**Data supplied**
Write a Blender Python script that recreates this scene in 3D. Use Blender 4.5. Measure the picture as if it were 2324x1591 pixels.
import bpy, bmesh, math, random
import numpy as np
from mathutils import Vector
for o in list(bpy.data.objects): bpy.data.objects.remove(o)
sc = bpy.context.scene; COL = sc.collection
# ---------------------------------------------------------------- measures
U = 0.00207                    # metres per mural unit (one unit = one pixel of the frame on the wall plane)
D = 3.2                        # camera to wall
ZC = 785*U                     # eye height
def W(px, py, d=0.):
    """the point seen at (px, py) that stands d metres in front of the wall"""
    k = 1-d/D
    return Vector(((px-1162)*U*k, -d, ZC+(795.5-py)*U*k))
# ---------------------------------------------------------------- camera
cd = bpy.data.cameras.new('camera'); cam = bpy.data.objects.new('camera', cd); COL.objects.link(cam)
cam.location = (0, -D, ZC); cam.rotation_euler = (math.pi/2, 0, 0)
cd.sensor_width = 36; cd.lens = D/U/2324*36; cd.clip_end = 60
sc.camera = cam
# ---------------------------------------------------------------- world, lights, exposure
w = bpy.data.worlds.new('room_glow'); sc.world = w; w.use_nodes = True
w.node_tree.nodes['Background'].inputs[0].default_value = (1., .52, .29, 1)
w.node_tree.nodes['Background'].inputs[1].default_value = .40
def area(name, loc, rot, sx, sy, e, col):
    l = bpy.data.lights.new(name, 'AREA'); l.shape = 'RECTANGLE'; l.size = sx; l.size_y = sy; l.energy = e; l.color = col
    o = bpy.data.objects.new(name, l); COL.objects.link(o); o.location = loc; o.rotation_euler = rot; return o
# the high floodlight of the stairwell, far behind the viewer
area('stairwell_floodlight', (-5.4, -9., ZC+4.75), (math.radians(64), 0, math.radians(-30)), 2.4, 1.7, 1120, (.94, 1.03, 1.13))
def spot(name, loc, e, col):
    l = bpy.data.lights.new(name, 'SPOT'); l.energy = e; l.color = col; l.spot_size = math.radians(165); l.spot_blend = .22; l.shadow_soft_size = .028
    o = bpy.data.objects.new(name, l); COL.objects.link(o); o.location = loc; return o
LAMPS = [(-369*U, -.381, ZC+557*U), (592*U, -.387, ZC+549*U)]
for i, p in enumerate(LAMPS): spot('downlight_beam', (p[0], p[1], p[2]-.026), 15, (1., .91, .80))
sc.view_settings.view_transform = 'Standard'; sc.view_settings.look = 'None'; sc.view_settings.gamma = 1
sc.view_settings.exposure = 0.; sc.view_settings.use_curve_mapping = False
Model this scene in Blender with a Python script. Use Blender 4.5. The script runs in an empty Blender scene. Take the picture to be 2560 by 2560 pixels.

**What you are asked to do**
Select every line above that contains the word "this", and copy it.

**Right answer**
Write a Blender Python script that recreates this scene in 3D. Use Blender 4.5. Measure the picture as if it were 2324x1591 pixels.
Model this scene in Blender with a Python script. Use Blender 4.5. The script runs in an empty Blender scene. Take the picture to be 2560 by 2560 pixels.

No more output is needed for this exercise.